I remember a hill in the Ramapo Mountains of New Jersey that had a reputation for being incredibly tough.  I climbed this particular hill many times because our Boy Scout troop cabin was at the top.  In the winter months, our monthly overnight camping trips would be there, at the top of that hill, instead of some other more exotic locale, so that the troop leaders could stay warm and comfortable and, at the risk of ridicule from the other boys, any scout that got too cold, could have the relative sanctuary of the warm cabin to warm his toes and coddle his soul.

We called this little hill “Heart Attack Hill”, and we all would struggle to carry our loaded packs up this short climb, stopping every few steps to rest and catch our breath.  My fellow scouts and I all thought this hill was extremely challenging and yet, today, as I hike in the Whites, all of the hikers I take out would agree that slope would be very ordinary and the 300 or so feet in elevation that it gained, would be but a bump on a ridgeline.

 This weekend as I was hiking, someone in our group was really struggling and I told this person, just concentrate on putting one foot in front of the other.  As I told her this, all those memories of climbing that hill in the Ramapo Mountains came back to me.  I remembered too, my first forays into the Whites and how utterly daunting these mountains seemed.  I pressed on, one foot after another and hiked more, and climbed more, than I ever imagined I would as a kid.  For many years, I “endured” it because it was what one had to do.

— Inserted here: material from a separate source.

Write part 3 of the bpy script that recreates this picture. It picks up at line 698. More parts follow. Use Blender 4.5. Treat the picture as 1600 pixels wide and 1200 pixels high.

At some point, never being one to let a situation go unexamined, my critical eye began to question why I was subjecting myself to what often seemed to be grueling punishment.  I came to accept that my love for the outdoors went hand in hand with the exertion required in getting there and that the two could not be separated.  If I were to enjoy being on the top of a mountain and looking 50 miles on the horizon to see the Atlantic Ocean , or if I wanted to look thorough the haze and see peaks in Canada, I was going to have to climb the mountains to get there.  It was not the understanding of this basic concept that changed me, but rather the acceptance of it.  With that acceptance, a transformation began and there came a point when I no longer dreaded the climb up the next peak or the scramble across the talus field that was right around the bend.  I hike; it is what I do, and sometimes it is hard, but I do not let the difficulty tarnish the experience any more.

Acceptance can buy us a lot in life but it wasn’t until I had made this transition that I even realized what had happened.  My pack is just as heavy as it was twenty years ago, and my feet get just as hot and sore.  I am pretty sure, my joints don’t work as well as they did back then and I doubt I have the strength I had at 30, but now, because of this change of mindset, this transformation of my attitude towards what I am doing, there are days I know I can hike three times what I could twenty years ago, and I have come to writing blogs that refer to “Heart Attack Hill” as just a little bump in New Jersey.

Here, hiking has taught me a lesson that I have applied to other areas of my life and you can make whatever analogies you like, but acceptance in this instance allows me to spend my hiking time appreciating the mosses on the side of the trail and the earthy smell of the woods instead of thinking about taking one step after another.